Considérant, en dernier lieu, qu’il résulte de l’instruction et notamment, du plan du 1/200ème produit en première instance par le préfet de Loir-et-Cher, que le maintien effectif d’une sortie de la parcelle ZK n 65, appartenant au G.F.A. DE LA GASNERIE, en direction du bourg, est assuré par la voie communale n 8 dite « chemin des communes » longeant la limite sud de ladite parcelle ; que, par suite, le moyen tiré par le requérant de ce que l’intégration partielle du chemin dit « de la Billette » dans le périmètre d’exploitation de la carrière priverait ladite parcelle ZK n 65 lui appartenant d’une desserte vers le bourg de Sougé manque en fait ;

Considérant qu’il résulte de tout ce qui précède que le G.F.A. DE LA GASNERIE n’est pas fondé à soutenir que c’est à tort que, par le jugement attaqué, le Tribunal administratif d’Orléans a rejeté sa demande tendant à l’annulation de l’arrêté du 18 juillet 1995 rectifié le 25 octobre 1995, par lequel le préfet de Loir-et-Cher a autorisé la société « S.B.E.C. » à exploiter une carrière à Sougé, au lieudit « Les Marchais » ;

Sur les conclusions tendant au remboursement des frais exposés et non compris dans les dépens :

Considérant, d’une part, que les dispositions de l’article L. 761-1 du code de justice administrative font obstacle à ce que l’Etat, qui n’est pas la partie perdante dans la présente instance, soit condamné à payer au G.F.A. DE LA GASNERIE la somme de 6 000 F que ce dernier demande au titre des frais exposés et non compris dans les dépens ;

Considérant, d’autre part, qu’il y a lieu, dans les circonstances de l’espèce, de faire application de ces mêmes dispositions et de condamner le G.F.A. DE LA GASNERIE à payer une somme de 6 000 F à la société « S.B.E.C. » au titre des frais exposés et non compris dans les dépens ;

Article 1er : La requête du GROUPEMENT FONCIER AGRICOLE DE LA GASNERIE est rejetée.

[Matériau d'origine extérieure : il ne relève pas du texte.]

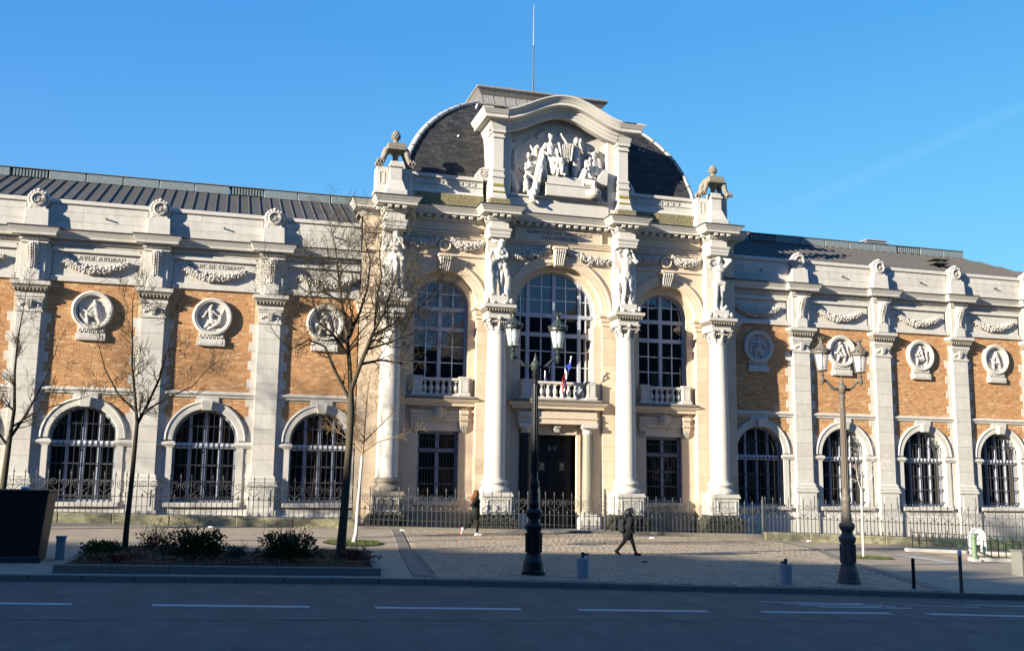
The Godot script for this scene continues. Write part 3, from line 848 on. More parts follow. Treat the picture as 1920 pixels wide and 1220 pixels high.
func wings() -> void:
	garland_mesh = make_garland(1.14, 9.93, 0.33, 0.11, 0.205, 260, 0.05)
	for x in PX: pilaster(x)
	for x in BX: wing_bay(x, x < 0)
	for s in [-1.0, 1.0]:   # the outer ends of both wings
		var a: float = minf(s * 24.79, s * 27.5)
		var b: float = maxf(s * 24.79, s * 27.5)
		var e := MB.new()
		e.box(a, b, -1.6, 12.2, -9.5, 0.0)
		part(B, "end_wall", e, M.stone)
		var c := MB.new()
		c.sweep([W(0, 10.46), W(0.10, 10.58), W(0.10, 10.71), W(0.34, 10.73), W(0.35, 10.83), W(0.45, 10.98), W(0.45, 11.02), W(0, 11.12)], [W(a, 0), W(b, 0)])
		part(B, "cornice", c, M.stone)
		# body of the wing behind its front, and the zinc roof
		var x0: float = minf(s * 7.0, s * 25.0)
		var x1: float = maxf(s * 7.0, s * 25.0)
		part(B, "rear_wall", bx(x0, x1, -1.6, 12.1, -10.0, -9.6), M.stone)
		part(B, "inner_floor", bx(x0, x1, 0.2, 0.4, -9.6, -0.5), M.floor_boards)
		part(B, "ceiling", bx(x0, x1, 12.0, 12.1, -9.6, -0.2), M.stone)
		var re := 25.3
		var rz := -5.0
		var ey := 12.18
		var ry := 14.40
		var r := MB.new()
		var xa: float = s * 7.6
		var xb: float = s * re
		var xc: float = s * 27.6
		r.qo(V(xa, ey, -0.1), V(xc, ey, -0.1), V(xb, ry, rz), V(xa, ry, rz), V(s * 15, 0, -5))
		r.qo(V(xa, ey, -9.9), V(xc, ey, -9.9), V(xb, ry, rz), V(xa, ry, rz), V(s * 15, 0, -5))
		r.qo(V(xc, ey, -0.1), V(xc, ey, -9.9), V(xb, ry, rz), V(xb, ry, rz + 0.01), V(s * 15, 0, -5))
		var roof := part(B, "zinc_roof", r, M.zinc)
		var sm := MB.new()
		var sl := Vector2(4.9, 2.22).length()
		sm.hexa([W(-0.03, -0.01), W(0.03, -0.01), W(0.022, 0.042), W(-0.022, 0.042)], [W(-0.03, -0.01), W(0.03, -0.01), W(0.022, 0.042), W(-0.022, 0.042)], 0.0, sl, 0.008)
		var mesh := sm.mesh()
		var ang := atan2(4.9, 2.22)
		var x := 7.9
		while x < re:
			part(roof, "roof_seam", mesh, M.zinc, V(s * x, ey, -0.1), V(-ang, 0, 0))
			x += 0.445
		while x < 27.4:
			var f: float = (27.6 - x) / (27.6 - re)
			var sh := MB.new()
			sh.box(-0.03, 0.03, 0, sl * f, -0.01, 0.055)
			part(roof, "roof_seam", sh, M.zinc, V(s * x, ey, -0.1), V(-ang, 0, 0))
			x += 0.445
		# ridge lantern strip, some lengths louvred
		x = 7.7
		var i := 0
		while x < re - 0.2:
			var l := minf(1.48, re - x)
			var xx: float = s * (x + l * 0.5)
			var louvre := i % 6 == 3
			var g := part(roof, "ridge_louvre" if louvre else "ridge_panel", bx(-l * 0.5 + 0.02, l * 0.5 - 0.02, 14.32, 14.70, -5.25, -4.78 if not louvre else -4.86, 0.015), M.zinc if louvre else M.zinc_ridge, V(xx, 0, 0))
			if louvre:
				for k in 11:
					part(g, "louvre_slat", bx(-0.64 + k * 0.125, -0.57 + k * 0.125, 14.36, 14.66, -4.87, -4.79), M.zinc_ridge)
			x += l
			i += 1
		part(roof, "ridge_cap", bx(minf(s * 7.6, xb), maxf(s * 7.6, xb), 14.70, 14.735, -5.3, -4.73, 0.01), M.zinc_ridge)
		part(roof, "gutter", bx(minf(s * 7.6, xc), maxf(s * 7.6, xc), 12.20, 12.30, -0.32, -0.12, 0.02), M.zinc_dark)
	# roof light and vent on the right wing
	var sk := part(B, "roof_vent", bx(-0.45, 0.45, 0.0, 0.10, -0.25, 0.25, 0.03), M.zinc, V(21.1, 13.05, -1.7), V(0.0, 0, 0))
	part(sk, "vent_flap", bx(-0.5, 0.45, 0.20, 0.235, -0.3, 0.3), M.zinc_dark)
	part(sk, "vent_hood", bx(-0.12, 0.16, 0.08, 0.21, -0.1, 0.2, 0.04), M.zinc_pale)
	var vt := part(B, "chimney_cowl", bx(-0.65, 0.65, 14.2, 15.05, -0.5, 0.5, 0.03), M.zinc, V(20.6, 0, -6.4))
	part(vt, "cowl_plate", bx(-0.75, 0.72, 15.06, 15.12, -0.6, 0.6, 0.02), M.zinc_pale)
	part(vt, "cowl_plate", bx(-0.68, 0.66, 15.20, 15.26, -0.55, 0.55, 0.02), M.zinc_pale)
	part(vt, "cowl_core", bx(-0.5, 0.5, 15.1, 15.22, -0.4, 0.4), M.zinc_dark)
func flush_bricks() -> void:
	var mesh := bx(-0.1, 0.1, -0.0315, 0.0315, -0.02, 0.012, 0.003).mesh()
	var host := B.get_node("brick_panel_002")
	var n := 0
	for e in brick_one:
		if n < 300:
			var o := part(host, "brick", mesh, M["brick%d" % e[1]])
			o.transform = e[0]
		else:
			brick_x.append(e[0])
			brick_c.append(brick_colour(e[1]))
		n += 1
	many(B, "brickwork", mesh, M.brick, brick_x, brick_c)
# ---------------------------------------------------------------- the central pavilion
const CX := [-7.17, -2.83, 2.83, 7.17]
func pav_path(z: float, rz: float) -> Array:   # plan of the entablature, breaking forward over each column
	var p := [W(-8.35, 0.0), W(-8.35, z)]
	for c in CX:
		p.append_array([W(c - 0.42, z), W(c - 0.42, rz), W(c + 0.42, rz), W(c + 0.42, z)])
	p.append_array([W(8.35, z), W(8.35, 0.0)])
	return p
func pavilion() -> void:
	var w := MB.new()
	var z := PZ
	# front wall with three arched recesses
	var xs := [[-8.35, -6.42], [-3.52, -2.02], [2.02, 3.52], [6.42, 8.35]]
	for i in 4:
		var pier := MB.new()
		pier.box(xs[i][0] + 0.012, xs[i][1] - 0.012, -1.0, 9.05, -0.6, z - 0.012)
		var o := part(B, "wall_pier", pier, M.stone_warm)
		var y := 0.5
		while y < 8.5:
			var hh := minf(0.58, 8.53 - y)
			part(o, "stone_block", bx(xs[i][0], xs[i][1], y, y + hh - 0.006, 0.0, z, 0.006), M["warm%d" % (rng.randi() % 3)])
			y += 0.58
	var top := PackedVector2Array([W(-8.35, 9.05), W(-6.42, 9.05)])
	top.append_array(arc(-4.97, 9.05, 1.45, 180, 0, 24))
	top.append(W(-2.02, 9.05))
	top.append_array(arc(0, 9.05, 2.02, 180, 0, 30))
	top.append(W(3.52, 9.05))
	top.append_array(arc(4.97, 9.05, 1.45, 180, 0, 24))
	top.append_array(PackedVector2Array([W(8.35, 9.05), W(8.35, 12.66), W(-8.35, 12.66)]))
	w.prism(top, -0.05, z)
	w.box(-8.35, -8.0, -1.4, 13.0, -9.0, z - 0.02)
	w.box(8.0, 8.35, -1.4, 13.0, -9.0, z - 0.02)
	w.box(-8.35, 8.35, 12.6, 13.1, -9.0, z - 0.02)
	w.box(-8.35, 8.35, -1.4, 13.0, -9.4, -9.0)
	part(B, "pavilion_wall", w, M.stone_warm)
	for a in [[-4.97, 1.45, 1.85], [0.0, 2.02, 2.42], [4.97, 1.45, 1.85]]:
		var av := ring_mesh([W(a[2], -0.01), W(a[2], 0.09), W(a[2] - 0.07, 0.10), W(a[2] - 0.09, 0.05), W(a[1] + 0.13, 0.045), W(a[1] + 0.12, 0.02), W(a[1], 0.02), W(a[1], -0.45)], 44)
		var o := part(B, "archivolt", av, M.stone_warm, V(a[0], 9.05, z))
		var k := MB.new()
		var c: bool = a[0] == 0.0
		var t: float = (11.80 if c else 11.12) - 9.05
		k.hexa([W(-0.20, -0.3), W(0.20, -0.3), W(0.20, 0.10), W(-0.20, 0.10)], [W(-0.27, -0.3), W(0.27, -0.3), W(0.27, 0.34), W(-0.27, 0.34)], a[1] - 0.08, t - 0.12, 0.015)
		k.box(-0.31, 0.31, t - 0.12, t, -0.3, 0.40, 0.015)
		var ko := part(o, "keystone", k, M.stone_warm)
		var fl := MB.new()
		for i in 5:
			var x := -0.2 + i * 0.1
			fl.blob(V(x, t - 0.2, 0.36), Basis.from_scale(V(0.045, 0.07, 0.05)), 6, 4)
			fl.tube([V(x, t - 0.26, 0.335), V(x * 0.8, a[1] - 0.04, 0.12)], [0.04, 0.026], 6)
		part(ko, "fluting", fl, M.stone_white)
		recess(a[0], a[1])
	# imposts either side of each recess
	for i in 4:
		var pr := [W(0, 8.52), W(0.05, 8.55), W(0.05, 8.68), W(0.10, 8.72), W(0.12, 8.86), W(0.20, 8.92), W(0.21, 9.03), W(0, 9.08)]
		var im := MB.new()
		var l: float = xs[i][0]
		var r: float = xs[i][1]
		if i == 0: im.sweep(pr, [W(l, 0), W(l, z), W(r, z), W(r, -0.1)])
		elif i == 3: im.sweep(pr, [W(l, -0.1), W(l, z), W(r, z), W(r, 0)])
		else: im.sweep(pr, [W(l, -0.1), W(l, z), W(r, z), W(r, -0.1)])
		part(B, "impost", im, M.stone_warm)
	# frieze with garlands and roundels
	var fz := MB.new()
	fz.box(-8.33, 8.33, 11.10, 11.18, 0.2, z + 0.07, 0.015)
	fz.box(-8.33, 8.33, 11.84, 11.92, 0.2, z + 0.06, 0.01)
	fz.box(-8.33, 8.33, 11.93, 12.02, 0.2, z + 0.09, 0.01)
	fz.box(-8.33, 8.33, 12.03, 12.10, 0.2, z + 0.13, 0.01)
	for c in [-4.97, 4.97]:
		fz.box(c - 1.70, c + 1.70, 12.16, 12.52, 0.2, z + 0.03, 0.01)
	var f := part(B, "pavilion_frieze", fz, M.stone_warm)
	var g := make_garland(0.70, 11.74, 0.20, 0.13, 0.22, 230, 0.03)
	for c in [-4.97, 4.97]:
		for s in [-1, 1]:
			part(f, "garland", g, M.stone_carved, V(c + s * 0.98, 0, z))
		var ro := MB.new()
		ro.ring([W(0.27, -0.02), W(0.27, 0.12), W(0.23, 0.15), W(0.19, 0.13), W(0.18, 0.06), W(0.0, 0.09)], Vector3.ZERO, 0, TAU, 28)
		ro.blob(V(0, 0, 0.07), Basis.from_scale(V(0.12, 0.13, 0.05)), 8, 5)
		part(f, "roundel", ro, M.stone_warm, V(c, 11.52, z + 0.03))
	for s in [-1.0, 1.0]:
		var m := MB.new()
		var pts := []
		for i in 9:
			var u := i / 8.0
			pts.append(W(s * lerpf(2.40, 0.42, u), lerpf(11.36, 11.70, u) - 0.16 * sin(u * PI)))
		leafy(m, pts, 0.15, 0.21, 330, 0.03, 0.06)
		part(f, "garland", m, M.stone_carved, V(0, 0, z))
	var ip := part(f, "inscription_panel", bx(-2.0, 2.0, 11.97, 12.57, 0.2, z + 0.10, 0.02), M.stone_warm)
	part(ip, "panel_border", frame_rect(-1.96, 1.96, 12.01, 12.53, 0.05, z + 0.09, z + 0.125), M.stone_warm)
	part(ip, "inscription", text("MANVFACTVRE  NATIONALE", 0.15), M.letter, V(0.03, 12.41, z + 0.10))
	part(ip, "inscription", text("DES  GOBELINS", 0.15), M.letter, V(0.03, 12.17, z + 0.10))
	# main cornice with modillions
	var cor := MB.new()
	cor.sweep([W(0, 12.54), W(0.05, 12.57), W(0.06, 12.62), W(0.10, 12.64), W(0.10, 12.77), W(0.38, 12.79), W(0.38, 12.89), W(0.41, 12.90), W(0.43, 12.94), W(0.52, 13.05), W(0.52, 13.10), W(-0.1, 13.20)], pav_path(z, 1.33))
	var co := part(B, "main_cornice", cor, M.stone)
	flashing(co, [W(0.53, 13.098), W(0.545, 13.08), W(0.55, 13.13), W(-0.1, 13.215)], pav_path(z, 1.33))
	var mod := bx(-0.085, 0.085, 12.655, 12.775, 0.0, 0.24, 0.015).mesh()
	for s in [[-6.60, -3.40], [-2.26, 2.26], [3.40, 6.60]]:
		var n := int(round((s[1] - s[0]) / 0.345))
		for i in n:
			part(co, "modillion", mod, M.stone_white, V(lerpf(s[0], s[1], (i + 0.5) / n), 0, z + 0.09))
	for c in CX:
		for i in 3:
			part(co, "modillion", mod, M.stone_white, V(c - 0.3 + i * 0.3, 0, 1.42))
		for sd in [-1, 1]:
			part(co, "modillion", mod, M.stone_white, V(c + sd * 0.51, 0, 1.05), V(0, sd * PI / 2, 0))
	for c in 4: column(CX[c], c)
	attic()
	gable()
	dome()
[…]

Article 2 : Le G.F.A. DE LA GASNERIE versera à la société « S.B.E.C. » une somme de six mille francs (6 000 F) au titre de l’article L. 761-1 du code de justice administrative.

Article 3 : Le présent arrêt sera notifié au G.F.A. DE LA GASNERIE, à la société « S.B.E.C. » et au ministre de l’aménagement du territoire et de l’environnement.